Let’s take a look at Shaw Communications Inc. (TSX:SJR.B)(NYSE:SJR) and Inter Pipeline Ltd. (TSX:IPL) to see why they might be good picks.
Shaw
Shaw is in the middle of a serious transformation, and investors have decided to stay on the sidelines until the dust clears on all the changes.
What’s going on?
The company recently purchased Wind Mobile in a strategic shift that throws Shaw into the battle for Canadian wireless subscribers.
Market watchers are somewhat confused because Shaw had long maintained the position that it wasn’t going to enter the mobile fray and even sold off some valuable spectrum not that long ago.
In the end, management realized that Canadians want to get their TV, Internet, and mobile services from a single supplier, and that tipped the scale on the mobile investment.
I think the decision will eventually prove to be a positive one.

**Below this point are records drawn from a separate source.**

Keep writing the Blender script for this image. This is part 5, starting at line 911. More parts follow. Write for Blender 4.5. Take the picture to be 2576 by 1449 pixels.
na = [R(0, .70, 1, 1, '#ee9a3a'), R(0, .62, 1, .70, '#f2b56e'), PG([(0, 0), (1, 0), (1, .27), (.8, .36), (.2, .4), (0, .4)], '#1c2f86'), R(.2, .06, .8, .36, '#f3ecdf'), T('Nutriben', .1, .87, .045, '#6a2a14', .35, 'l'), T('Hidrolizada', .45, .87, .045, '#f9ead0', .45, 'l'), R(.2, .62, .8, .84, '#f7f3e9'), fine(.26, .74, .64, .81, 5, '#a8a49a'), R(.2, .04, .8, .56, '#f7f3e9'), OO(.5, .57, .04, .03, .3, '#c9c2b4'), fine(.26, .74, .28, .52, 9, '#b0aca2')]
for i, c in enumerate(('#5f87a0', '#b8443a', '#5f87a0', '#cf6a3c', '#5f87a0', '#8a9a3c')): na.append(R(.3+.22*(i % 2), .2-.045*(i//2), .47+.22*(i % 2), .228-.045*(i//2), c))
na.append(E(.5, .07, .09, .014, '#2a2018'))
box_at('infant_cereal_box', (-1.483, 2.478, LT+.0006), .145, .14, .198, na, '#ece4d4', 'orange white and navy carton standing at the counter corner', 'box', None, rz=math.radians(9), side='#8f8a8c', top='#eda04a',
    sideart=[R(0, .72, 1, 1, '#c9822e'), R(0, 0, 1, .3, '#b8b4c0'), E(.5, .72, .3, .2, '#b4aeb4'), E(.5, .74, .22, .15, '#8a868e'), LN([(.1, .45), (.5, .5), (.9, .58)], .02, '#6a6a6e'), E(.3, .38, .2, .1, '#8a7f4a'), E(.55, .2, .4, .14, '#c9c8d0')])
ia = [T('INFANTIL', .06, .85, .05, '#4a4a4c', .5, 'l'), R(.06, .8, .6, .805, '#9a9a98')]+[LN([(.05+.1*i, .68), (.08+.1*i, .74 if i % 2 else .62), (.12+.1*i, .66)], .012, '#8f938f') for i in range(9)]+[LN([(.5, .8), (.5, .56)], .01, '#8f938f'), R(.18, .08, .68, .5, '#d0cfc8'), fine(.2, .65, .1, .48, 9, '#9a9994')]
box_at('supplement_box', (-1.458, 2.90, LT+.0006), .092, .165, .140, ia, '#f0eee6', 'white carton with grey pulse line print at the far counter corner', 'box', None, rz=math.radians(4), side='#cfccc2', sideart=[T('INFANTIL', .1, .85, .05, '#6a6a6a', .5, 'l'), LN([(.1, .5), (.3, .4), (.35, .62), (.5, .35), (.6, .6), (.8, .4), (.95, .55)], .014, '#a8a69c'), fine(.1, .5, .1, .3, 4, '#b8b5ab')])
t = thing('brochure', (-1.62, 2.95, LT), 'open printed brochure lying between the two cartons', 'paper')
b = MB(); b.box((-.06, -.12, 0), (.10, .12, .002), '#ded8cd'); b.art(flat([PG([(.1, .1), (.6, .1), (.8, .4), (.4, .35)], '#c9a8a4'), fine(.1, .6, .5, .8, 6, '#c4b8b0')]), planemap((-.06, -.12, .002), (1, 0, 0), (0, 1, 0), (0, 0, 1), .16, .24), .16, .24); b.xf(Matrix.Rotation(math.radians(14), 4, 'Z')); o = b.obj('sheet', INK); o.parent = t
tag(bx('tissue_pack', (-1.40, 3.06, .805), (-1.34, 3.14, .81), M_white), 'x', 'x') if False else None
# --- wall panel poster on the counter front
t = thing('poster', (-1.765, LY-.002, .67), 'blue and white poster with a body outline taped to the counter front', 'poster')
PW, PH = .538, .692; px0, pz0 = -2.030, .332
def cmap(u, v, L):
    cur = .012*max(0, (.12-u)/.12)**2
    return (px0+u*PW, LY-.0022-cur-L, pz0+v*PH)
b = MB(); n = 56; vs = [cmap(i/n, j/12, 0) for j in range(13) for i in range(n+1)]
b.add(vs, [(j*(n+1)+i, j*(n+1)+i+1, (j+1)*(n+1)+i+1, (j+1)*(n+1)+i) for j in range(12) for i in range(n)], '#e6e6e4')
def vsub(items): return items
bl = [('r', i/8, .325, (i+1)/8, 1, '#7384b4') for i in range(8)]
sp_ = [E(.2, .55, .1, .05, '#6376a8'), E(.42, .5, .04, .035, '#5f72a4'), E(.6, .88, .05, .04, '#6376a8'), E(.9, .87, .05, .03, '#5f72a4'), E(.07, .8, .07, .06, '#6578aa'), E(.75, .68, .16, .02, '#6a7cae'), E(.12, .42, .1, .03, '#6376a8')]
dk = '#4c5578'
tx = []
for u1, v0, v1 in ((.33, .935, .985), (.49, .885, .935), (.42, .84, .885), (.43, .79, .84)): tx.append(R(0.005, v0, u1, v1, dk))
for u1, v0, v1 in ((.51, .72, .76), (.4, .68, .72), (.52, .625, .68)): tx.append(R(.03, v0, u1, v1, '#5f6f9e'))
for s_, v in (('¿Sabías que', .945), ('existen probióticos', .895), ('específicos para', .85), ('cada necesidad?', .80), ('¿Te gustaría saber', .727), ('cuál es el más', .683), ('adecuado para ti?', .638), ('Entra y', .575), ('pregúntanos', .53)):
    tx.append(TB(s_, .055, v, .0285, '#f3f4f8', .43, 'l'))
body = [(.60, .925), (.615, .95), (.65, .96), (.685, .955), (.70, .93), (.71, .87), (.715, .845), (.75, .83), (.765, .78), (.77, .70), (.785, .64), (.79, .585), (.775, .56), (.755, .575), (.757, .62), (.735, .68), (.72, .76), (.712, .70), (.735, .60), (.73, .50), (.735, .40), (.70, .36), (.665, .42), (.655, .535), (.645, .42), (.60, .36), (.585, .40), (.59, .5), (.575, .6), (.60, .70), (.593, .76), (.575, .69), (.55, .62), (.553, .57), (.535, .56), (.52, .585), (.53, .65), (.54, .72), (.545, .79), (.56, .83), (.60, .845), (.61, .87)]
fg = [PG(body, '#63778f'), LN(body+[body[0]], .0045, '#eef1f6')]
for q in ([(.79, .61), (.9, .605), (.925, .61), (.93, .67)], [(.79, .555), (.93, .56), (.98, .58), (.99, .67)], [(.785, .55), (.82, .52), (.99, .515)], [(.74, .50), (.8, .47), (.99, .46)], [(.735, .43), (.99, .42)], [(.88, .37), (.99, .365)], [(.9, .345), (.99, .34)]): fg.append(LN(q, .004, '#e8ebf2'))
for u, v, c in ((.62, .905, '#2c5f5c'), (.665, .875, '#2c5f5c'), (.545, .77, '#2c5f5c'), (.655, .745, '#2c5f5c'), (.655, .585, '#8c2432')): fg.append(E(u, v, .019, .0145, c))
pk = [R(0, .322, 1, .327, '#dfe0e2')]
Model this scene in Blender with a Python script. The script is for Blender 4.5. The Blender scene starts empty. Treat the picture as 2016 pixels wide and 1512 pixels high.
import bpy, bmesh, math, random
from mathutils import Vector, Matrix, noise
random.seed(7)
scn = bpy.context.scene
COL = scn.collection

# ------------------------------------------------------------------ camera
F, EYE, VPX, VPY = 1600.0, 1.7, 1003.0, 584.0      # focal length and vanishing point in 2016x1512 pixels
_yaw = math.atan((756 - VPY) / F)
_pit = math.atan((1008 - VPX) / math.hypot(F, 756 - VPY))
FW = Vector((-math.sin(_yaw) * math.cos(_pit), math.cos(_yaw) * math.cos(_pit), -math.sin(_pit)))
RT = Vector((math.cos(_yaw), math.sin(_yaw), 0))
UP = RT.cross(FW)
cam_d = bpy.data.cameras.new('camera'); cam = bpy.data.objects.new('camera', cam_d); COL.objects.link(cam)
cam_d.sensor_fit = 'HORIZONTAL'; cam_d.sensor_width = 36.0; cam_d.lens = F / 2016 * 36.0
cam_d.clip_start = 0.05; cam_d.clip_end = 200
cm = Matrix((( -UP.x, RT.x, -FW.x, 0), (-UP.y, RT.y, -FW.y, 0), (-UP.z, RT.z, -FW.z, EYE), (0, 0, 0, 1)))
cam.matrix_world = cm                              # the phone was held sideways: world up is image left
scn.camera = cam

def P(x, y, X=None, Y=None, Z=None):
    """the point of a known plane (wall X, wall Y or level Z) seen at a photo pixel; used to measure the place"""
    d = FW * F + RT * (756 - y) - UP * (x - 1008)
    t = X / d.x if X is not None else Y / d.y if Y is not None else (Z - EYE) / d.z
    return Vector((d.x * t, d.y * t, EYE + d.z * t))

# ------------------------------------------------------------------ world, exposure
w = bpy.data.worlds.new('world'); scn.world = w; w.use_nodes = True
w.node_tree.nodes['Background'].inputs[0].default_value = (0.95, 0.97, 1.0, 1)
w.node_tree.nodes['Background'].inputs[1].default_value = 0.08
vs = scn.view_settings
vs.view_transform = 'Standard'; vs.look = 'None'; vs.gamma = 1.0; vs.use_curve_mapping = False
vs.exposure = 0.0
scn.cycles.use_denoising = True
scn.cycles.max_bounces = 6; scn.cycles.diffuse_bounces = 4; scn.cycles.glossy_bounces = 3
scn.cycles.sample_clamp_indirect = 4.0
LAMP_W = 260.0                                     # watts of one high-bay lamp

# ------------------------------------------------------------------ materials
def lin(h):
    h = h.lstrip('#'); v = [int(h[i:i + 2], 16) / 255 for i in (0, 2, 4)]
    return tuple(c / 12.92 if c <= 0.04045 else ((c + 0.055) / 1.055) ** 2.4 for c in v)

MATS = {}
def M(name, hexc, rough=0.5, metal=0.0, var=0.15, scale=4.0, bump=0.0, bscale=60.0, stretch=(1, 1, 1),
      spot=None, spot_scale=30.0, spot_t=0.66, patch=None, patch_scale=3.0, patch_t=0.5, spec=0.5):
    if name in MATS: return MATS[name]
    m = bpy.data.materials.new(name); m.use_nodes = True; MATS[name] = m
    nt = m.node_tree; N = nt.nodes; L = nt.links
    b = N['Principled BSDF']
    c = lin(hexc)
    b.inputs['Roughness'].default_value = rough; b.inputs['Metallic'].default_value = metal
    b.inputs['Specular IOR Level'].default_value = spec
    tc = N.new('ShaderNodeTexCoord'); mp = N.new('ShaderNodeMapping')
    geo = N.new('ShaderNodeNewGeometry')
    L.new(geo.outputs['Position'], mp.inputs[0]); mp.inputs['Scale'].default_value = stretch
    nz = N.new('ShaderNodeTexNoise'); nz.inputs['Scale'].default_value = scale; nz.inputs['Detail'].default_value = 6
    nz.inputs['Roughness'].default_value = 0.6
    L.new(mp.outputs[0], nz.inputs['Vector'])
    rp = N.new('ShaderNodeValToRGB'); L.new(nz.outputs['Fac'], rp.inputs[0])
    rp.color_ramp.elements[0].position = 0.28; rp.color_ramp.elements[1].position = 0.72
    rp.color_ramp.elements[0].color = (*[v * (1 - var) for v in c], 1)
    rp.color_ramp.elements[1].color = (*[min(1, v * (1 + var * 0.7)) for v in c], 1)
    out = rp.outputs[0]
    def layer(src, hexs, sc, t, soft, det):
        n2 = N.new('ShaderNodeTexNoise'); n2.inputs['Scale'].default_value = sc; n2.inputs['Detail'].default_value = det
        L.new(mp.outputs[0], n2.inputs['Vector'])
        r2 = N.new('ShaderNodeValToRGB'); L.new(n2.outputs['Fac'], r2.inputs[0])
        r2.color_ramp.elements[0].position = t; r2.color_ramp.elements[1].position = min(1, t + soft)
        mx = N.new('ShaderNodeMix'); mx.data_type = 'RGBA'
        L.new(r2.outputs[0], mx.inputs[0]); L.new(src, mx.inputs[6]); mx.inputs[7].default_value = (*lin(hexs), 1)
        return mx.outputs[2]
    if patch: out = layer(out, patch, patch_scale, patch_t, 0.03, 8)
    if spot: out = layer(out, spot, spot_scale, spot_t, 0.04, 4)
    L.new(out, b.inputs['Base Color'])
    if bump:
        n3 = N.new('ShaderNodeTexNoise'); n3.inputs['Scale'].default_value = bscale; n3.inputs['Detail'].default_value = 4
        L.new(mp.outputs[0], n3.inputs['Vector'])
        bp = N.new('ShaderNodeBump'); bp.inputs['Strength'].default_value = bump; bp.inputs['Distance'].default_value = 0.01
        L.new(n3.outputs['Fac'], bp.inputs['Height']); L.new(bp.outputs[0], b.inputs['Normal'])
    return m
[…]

Shaw can now compete for wireless customers with archrival Telus in western Canada, and the ability to offer bundles should help the company retain subscribers for its other products.
In order to pay for the Wind Mobile acquisition and finance the expansion of the wireless network, Shaw sold its media operations to Corus Entertainment. The deal is timely as it eliminates content risk just as Canadians move to a pick-and-pay system for TV subscriptions.
Once the transition process is complete, I think investors will return to the stock.
At the moment, Shaw trades at a discount to its peers and offers a safe dividend yield of 4.8%.
Inter Pipeline
Inter Pipeline took a hit last year as investors fled any name connected to the energy sector, but the earnings results suggest the sell-off was overdone.
The company transports 15% of western Canada’s conventional oil output and 35% of the country’s oil sands production. New assets and strong throughput pushed funds from operations (FFO) up 5% in Q1 compared with the same period last year.
Inter Pipeline also has a successful liquids storage business in Europe. The division reported year-over-year FFO growth of 53%, driven by Q1 utilization rates of 98% and higher revenue coming from new capacity.
Inter Pipeline continues to add new infrastructure, and that should ensure dividend stability. The stock currently pays a monthly distribution of 13 cents per share for a yield of 6%.
As the energy sector continues to recover, Inter Pipeline should catch a nice tailwind.